Tomorrow morning I’m going to a dentist for the first time in New York. Now I know what you’re thinking, that that’s hard to believe since I’ve lived here for over six years, but you see, while I’ve lived here for six years, my teeth only got here a year ago. Also, usually I just go to the dentist in California who also happens to be the dentist Will Ferrell trusts with his teeth (I just couldn’t bring myself to refer to them as his chompers, pearly whites, or ‘grill’.) I’ve never actually seen Will Ferrell or his brother, who I’m told also goes there as well as their mom, however I always ask how he’s doing or if he’s been in lately and they always tell me that he hasn’t but his mom or brother has and he’s doing well and very rich. That’s pretty much all I ever hear about him, just how really rich he is. Then the dentist comes in (up to this point I’ve been chatting with the hygienist), asks me if I’m still in school and I say I’ve been out of school for eleven years and how’re my gums? At the end they let me look at my teeth in a tooth shaped mirror and give me a free toothbrush with the name and address of the dentist embossed on the side. Does Will Ferrell also brush his teeth with this kind of cheapo personalized toothbrush? Don’t be silly! He brushes his teeth with a golden toothbrush made of mermaid hair. Sometimes while I’m there I ask to use the bathroom and they give me a key attached to a giant toothbrush! I mean we’re talking freakishly large. Do plastic surgeons attach keys to breast implants?
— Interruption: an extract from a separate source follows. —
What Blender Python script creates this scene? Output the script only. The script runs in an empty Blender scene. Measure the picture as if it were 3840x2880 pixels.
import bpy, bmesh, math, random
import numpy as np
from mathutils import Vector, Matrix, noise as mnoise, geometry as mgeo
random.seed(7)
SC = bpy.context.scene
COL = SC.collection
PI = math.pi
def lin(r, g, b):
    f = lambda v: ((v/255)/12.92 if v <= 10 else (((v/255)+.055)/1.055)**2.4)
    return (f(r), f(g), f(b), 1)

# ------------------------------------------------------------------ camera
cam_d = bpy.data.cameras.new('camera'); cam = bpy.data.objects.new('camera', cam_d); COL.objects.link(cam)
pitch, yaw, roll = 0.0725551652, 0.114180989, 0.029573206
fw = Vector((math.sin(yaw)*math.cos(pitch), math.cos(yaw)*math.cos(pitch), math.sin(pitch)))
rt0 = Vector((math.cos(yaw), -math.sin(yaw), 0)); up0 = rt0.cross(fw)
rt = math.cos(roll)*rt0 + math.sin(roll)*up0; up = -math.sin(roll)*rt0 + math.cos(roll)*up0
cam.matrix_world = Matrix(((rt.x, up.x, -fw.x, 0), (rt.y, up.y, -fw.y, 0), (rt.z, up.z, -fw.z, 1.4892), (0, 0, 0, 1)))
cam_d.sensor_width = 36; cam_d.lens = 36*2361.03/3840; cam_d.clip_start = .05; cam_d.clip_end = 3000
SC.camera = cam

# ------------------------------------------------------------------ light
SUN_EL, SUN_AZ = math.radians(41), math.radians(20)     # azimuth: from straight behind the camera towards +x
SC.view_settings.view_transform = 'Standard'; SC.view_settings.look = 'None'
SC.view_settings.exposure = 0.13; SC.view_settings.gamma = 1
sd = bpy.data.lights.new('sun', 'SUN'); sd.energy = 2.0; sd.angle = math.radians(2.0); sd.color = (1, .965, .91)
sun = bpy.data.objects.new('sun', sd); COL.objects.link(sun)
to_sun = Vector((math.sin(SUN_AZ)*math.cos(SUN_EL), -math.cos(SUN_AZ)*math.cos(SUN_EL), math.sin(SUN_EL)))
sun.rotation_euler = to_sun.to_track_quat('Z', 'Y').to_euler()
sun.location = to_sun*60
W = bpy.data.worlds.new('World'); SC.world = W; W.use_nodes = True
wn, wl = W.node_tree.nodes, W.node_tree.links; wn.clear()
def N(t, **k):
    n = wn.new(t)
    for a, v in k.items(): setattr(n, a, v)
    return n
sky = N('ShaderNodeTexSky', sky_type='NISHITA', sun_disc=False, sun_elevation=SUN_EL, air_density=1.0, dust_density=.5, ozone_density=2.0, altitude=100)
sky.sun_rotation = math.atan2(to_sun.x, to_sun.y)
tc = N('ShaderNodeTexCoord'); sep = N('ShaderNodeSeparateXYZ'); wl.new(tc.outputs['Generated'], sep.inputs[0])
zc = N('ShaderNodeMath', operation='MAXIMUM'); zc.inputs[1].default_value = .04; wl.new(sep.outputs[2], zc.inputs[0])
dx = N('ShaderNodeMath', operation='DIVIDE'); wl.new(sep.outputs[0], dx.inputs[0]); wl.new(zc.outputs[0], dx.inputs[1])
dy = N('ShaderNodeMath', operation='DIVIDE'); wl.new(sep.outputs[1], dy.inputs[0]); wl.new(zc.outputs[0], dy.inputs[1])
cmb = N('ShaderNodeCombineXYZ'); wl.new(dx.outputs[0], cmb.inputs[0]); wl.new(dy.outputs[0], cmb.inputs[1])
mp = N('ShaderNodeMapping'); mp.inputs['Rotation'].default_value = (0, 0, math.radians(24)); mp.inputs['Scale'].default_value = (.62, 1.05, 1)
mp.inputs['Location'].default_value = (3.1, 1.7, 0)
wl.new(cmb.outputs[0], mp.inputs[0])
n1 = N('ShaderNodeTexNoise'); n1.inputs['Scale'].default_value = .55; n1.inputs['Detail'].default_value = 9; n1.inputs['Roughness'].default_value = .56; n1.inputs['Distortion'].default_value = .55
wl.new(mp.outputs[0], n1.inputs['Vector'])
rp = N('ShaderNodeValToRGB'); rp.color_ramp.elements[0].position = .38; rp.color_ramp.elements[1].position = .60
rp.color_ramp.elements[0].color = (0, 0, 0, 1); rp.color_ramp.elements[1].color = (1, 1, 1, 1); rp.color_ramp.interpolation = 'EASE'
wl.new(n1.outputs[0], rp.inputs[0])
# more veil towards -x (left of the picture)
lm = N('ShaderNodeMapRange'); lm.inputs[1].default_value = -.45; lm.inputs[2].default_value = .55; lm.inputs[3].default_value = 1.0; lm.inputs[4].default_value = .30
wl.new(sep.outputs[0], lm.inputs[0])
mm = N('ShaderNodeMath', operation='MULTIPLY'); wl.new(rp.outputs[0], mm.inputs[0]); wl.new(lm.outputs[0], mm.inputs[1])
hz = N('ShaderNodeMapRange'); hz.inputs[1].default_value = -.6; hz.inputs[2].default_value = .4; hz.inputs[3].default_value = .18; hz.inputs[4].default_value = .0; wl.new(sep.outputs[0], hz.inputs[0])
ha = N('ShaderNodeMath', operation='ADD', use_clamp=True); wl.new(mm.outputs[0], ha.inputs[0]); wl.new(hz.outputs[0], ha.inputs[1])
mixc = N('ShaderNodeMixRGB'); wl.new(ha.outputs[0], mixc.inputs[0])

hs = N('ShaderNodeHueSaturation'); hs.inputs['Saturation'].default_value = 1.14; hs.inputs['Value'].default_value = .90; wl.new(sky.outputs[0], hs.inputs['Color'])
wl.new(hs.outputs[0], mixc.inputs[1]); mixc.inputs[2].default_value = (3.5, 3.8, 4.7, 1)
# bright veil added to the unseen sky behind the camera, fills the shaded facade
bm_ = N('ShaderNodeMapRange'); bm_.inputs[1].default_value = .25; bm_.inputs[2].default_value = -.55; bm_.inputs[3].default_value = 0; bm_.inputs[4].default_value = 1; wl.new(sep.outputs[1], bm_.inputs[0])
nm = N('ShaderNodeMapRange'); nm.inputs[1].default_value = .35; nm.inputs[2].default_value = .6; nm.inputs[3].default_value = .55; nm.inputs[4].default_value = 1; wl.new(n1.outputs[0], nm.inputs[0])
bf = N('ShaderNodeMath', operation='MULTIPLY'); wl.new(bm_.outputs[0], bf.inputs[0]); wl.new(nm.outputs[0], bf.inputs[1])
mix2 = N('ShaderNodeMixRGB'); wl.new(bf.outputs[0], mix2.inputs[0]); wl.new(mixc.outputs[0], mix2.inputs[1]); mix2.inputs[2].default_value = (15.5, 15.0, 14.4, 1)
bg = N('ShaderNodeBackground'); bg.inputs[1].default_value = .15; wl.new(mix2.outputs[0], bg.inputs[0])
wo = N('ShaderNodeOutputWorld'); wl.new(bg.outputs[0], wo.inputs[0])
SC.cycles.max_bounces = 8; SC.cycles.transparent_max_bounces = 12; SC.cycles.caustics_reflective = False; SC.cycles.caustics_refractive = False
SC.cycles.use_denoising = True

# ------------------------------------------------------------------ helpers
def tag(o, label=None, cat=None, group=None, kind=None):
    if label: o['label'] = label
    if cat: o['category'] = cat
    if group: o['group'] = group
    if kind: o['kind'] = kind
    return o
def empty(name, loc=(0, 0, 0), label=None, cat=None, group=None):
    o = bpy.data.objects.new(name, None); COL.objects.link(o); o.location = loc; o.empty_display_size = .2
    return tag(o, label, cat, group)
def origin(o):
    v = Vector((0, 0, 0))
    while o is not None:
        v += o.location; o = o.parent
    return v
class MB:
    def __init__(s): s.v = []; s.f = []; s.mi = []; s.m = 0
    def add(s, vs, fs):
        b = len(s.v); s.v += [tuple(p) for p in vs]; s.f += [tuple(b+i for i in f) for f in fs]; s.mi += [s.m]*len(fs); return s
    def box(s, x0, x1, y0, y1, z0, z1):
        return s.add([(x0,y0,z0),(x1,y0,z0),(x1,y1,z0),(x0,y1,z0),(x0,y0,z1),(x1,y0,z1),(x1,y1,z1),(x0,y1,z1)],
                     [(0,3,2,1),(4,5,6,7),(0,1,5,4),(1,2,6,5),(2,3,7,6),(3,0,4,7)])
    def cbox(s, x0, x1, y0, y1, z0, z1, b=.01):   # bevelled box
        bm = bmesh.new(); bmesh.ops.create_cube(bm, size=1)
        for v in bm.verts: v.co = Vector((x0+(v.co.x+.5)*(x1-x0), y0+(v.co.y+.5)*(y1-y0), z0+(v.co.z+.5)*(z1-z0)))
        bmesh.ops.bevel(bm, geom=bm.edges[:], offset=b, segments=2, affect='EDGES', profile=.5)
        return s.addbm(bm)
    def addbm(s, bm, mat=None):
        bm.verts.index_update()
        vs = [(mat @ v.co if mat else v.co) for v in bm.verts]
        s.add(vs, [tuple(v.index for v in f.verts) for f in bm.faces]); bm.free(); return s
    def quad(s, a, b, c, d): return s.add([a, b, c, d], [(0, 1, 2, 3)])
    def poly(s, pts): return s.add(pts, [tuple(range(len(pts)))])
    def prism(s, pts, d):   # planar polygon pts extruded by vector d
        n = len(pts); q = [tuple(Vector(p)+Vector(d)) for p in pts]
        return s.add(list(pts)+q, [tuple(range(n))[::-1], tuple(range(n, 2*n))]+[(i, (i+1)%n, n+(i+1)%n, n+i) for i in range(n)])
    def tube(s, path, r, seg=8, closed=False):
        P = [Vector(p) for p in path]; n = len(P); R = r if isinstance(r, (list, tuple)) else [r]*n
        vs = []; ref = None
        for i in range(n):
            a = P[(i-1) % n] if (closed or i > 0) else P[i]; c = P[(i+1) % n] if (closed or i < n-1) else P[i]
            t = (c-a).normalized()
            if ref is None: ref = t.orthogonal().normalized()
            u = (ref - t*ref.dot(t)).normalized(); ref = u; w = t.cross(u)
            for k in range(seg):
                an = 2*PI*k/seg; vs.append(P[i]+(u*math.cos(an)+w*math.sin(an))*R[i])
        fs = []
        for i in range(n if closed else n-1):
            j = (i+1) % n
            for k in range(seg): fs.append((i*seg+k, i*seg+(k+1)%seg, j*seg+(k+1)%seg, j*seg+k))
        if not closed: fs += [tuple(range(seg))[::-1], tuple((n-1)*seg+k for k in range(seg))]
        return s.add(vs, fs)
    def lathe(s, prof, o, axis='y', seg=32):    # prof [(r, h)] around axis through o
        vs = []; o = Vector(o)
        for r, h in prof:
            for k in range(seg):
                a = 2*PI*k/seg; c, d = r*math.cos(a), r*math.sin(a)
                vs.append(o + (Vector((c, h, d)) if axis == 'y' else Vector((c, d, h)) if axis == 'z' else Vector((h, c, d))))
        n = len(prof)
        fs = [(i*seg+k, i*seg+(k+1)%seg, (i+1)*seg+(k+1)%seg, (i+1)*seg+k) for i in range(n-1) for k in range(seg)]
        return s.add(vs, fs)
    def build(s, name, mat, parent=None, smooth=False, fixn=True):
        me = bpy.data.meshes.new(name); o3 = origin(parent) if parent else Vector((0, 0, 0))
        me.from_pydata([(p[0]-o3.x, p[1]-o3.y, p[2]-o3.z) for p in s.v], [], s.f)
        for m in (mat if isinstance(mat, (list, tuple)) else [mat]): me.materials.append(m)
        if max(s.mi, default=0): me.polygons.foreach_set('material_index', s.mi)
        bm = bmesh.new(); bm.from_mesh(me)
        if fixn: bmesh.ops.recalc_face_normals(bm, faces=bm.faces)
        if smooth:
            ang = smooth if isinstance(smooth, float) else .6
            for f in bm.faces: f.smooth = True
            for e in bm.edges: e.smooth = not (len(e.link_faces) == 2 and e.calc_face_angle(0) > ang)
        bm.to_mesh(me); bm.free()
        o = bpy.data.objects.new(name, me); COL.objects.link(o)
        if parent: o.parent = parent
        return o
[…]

So anyway, I have a toothache in twenty nine. Lower right twenty nine. That’s tooth talk for one of the ones on the bottom. Sensitivity to cold? Check. Sensitivity to sweet, hot, loud noises, motion, a tiny gnome pounding my tooth with a small hammer? Not yet but I imagine it could happen. And so twenty nine and his friends and I will be repairing to a new dentist tomorrow. I’m reminded of the episode of Sesame Street where a llama went to the dentist which is really preposterous when you think about it. Although that would totally make tomorrow worth it if there were llamas in the waiting room with me.